Circulate Lounge at Test Risk Change

At the Circuit ‘Spark Change’ Conference Circulate members presented artefacts and evidence from our work in the Circulate ‘Evaluation Lounge.’

During Circuit, Circulate have worked together to document, reflect on and evaluate the Circuit programme and the difference it has made.

We have:

  • Kept our own records in journals and blogs
  • Documented events and festivals using photography, film and drawing
  • Made films about experiences of Circuit
  • Interviewed audiences and other people engaged in Circuit
  • Analysed the data we gathered
  • Identified learning
  • Informed programme development
  • Shared learning and findings beyond Circuit partnership

In short we have articulated our experience of Circuit and other young people’s experiences of Circuit, so that our opinions could inform the programme. We also devised and used many bespoke, innovative and creative mechanisms and tools for evaluation.

One of the tools developed was the ‘evaluation lounge.’ Devised by Bradley, Circulate member from FIrstsite, the rationale for the Evaluation Lounge is that people are more likely to talk openly and honestly in comfortable and familiar surroundings, where they are happy to spend a significant amount of time. The type of in depth conversation that can be facilitated in such a lounge often elicits insightful feedback, commentary and actionable insights.

Lou Greenwell from Wysing and Kettle’s Yard and myself set up an Evaluation Lounge at the conference so that people could have interesting conversations in the space and find time to reflect on their experiences of the conference.

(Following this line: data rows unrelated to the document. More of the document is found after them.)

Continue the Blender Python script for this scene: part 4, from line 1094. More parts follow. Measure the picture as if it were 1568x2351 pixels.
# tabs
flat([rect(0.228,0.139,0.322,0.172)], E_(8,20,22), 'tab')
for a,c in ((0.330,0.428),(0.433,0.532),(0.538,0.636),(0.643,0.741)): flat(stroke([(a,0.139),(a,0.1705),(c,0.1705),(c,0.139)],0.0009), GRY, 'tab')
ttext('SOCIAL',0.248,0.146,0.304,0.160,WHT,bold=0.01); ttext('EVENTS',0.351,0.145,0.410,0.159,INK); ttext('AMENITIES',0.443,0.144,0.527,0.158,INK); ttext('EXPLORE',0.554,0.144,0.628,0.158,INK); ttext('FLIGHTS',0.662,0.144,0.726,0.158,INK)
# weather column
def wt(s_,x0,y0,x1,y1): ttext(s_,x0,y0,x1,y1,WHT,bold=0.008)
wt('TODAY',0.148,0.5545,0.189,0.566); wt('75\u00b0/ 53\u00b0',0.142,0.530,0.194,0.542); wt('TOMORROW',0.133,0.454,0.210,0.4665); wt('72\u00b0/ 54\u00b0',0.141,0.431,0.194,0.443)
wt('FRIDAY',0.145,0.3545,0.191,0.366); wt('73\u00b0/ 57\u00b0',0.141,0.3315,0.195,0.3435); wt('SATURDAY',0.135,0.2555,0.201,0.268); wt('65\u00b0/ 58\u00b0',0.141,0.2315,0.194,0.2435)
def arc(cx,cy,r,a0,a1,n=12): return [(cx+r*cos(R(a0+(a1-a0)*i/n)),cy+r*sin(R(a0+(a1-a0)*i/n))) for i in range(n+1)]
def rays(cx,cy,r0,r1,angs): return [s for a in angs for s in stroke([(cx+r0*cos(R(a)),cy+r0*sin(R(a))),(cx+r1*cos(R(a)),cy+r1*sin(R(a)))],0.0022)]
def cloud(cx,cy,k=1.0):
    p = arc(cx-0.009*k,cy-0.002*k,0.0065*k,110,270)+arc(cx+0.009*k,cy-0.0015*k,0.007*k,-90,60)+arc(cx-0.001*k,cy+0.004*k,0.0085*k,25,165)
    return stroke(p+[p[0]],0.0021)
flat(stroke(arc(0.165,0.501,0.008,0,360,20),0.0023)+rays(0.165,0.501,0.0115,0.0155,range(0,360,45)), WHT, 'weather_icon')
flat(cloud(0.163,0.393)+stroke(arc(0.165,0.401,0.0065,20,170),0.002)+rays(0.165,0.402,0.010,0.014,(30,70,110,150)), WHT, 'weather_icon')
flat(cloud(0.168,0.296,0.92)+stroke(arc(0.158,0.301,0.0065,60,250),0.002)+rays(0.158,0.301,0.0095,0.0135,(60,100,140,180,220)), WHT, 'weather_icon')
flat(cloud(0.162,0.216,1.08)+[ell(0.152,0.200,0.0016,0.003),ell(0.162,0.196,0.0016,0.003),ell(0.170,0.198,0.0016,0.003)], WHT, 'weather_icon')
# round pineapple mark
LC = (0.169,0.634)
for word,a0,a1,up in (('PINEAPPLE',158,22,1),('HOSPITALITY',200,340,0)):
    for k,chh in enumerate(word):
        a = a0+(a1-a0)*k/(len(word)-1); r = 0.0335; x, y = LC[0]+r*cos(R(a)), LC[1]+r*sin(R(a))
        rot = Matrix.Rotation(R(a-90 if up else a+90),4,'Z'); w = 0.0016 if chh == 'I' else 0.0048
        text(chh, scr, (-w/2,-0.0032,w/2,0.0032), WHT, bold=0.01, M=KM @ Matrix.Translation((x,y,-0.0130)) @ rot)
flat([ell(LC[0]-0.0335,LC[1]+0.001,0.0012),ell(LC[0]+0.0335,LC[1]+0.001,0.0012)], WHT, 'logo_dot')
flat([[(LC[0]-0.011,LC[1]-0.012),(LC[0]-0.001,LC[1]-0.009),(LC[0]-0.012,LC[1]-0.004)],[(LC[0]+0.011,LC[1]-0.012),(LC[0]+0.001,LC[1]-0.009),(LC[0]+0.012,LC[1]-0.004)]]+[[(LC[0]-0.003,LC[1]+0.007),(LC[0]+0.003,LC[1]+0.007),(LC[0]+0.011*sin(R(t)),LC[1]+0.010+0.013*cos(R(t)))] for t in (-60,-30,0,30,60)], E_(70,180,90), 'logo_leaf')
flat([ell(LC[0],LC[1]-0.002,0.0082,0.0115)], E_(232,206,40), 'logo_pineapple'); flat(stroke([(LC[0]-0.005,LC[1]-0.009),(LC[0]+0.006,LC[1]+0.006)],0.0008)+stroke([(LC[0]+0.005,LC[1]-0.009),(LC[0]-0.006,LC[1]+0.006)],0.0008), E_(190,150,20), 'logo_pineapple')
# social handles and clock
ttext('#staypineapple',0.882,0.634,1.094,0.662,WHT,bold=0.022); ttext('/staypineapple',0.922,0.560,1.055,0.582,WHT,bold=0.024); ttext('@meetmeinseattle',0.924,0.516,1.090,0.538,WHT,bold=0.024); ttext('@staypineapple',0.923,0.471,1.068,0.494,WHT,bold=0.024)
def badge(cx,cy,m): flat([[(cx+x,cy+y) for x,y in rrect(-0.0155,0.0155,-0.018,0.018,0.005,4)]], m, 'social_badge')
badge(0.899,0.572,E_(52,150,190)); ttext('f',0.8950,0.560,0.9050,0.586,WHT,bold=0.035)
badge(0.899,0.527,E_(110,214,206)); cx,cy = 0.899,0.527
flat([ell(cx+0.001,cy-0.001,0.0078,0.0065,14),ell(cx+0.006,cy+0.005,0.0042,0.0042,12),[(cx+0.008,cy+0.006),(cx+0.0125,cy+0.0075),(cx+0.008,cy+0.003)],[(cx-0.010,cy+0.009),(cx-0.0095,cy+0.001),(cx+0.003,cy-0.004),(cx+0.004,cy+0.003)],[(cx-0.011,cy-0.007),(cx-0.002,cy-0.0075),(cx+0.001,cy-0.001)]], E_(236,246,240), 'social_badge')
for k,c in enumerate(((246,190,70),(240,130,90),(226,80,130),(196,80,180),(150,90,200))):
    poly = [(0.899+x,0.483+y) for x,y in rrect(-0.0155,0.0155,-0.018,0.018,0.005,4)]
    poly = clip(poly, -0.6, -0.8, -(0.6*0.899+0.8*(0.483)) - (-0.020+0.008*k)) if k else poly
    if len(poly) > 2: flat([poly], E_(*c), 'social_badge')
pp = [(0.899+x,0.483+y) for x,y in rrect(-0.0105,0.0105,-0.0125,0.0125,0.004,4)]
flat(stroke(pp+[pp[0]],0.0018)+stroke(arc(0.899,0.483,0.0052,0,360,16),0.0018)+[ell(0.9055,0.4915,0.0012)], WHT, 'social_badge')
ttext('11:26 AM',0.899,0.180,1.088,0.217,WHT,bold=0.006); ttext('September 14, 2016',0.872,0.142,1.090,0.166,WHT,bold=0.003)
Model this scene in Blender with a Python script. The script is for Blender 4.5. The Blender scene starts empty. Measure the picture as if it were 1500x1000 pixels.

People also got to see some of the work Circulate had done over the course of Circuit. This included examples of the techniques we have developed and used as well as examples of the evidence gathered through those techniques. People were able to leaf through journals from Nottingham, St.Ives and Manchester, read postcard feedback from Late at Tate, look at examples from the ‘target’ evaluation process developed by Sufea Mohamed-Noor for the Mostyn Glitch festival, read ‘Dear Whitworth’ feedback letters, watch videos made at festivals, including examples of Jack Makin’s evaluation through Mandalas technique, used at the St. Ives Switch festival, view a range of creative artefacts from Firstsite, play with Wysing and Kettle’s Yard’s Evaluation Jenga game and read Circulate guides from different festivals.

We also presented a ‘Photo Album’ of Circulate members’ journeys through Circuit and some drawings made by Joff Winterhart, as examples of drawing as a form of documentation.

Circulate members also had a key role in evaluating the conference itself, with The Whitworth’s lead Circulate member, Jack Makin taking photos and Tate Collective Liverpool Circulate member, Sufea Mohamed-Noor creatively gathering feedback.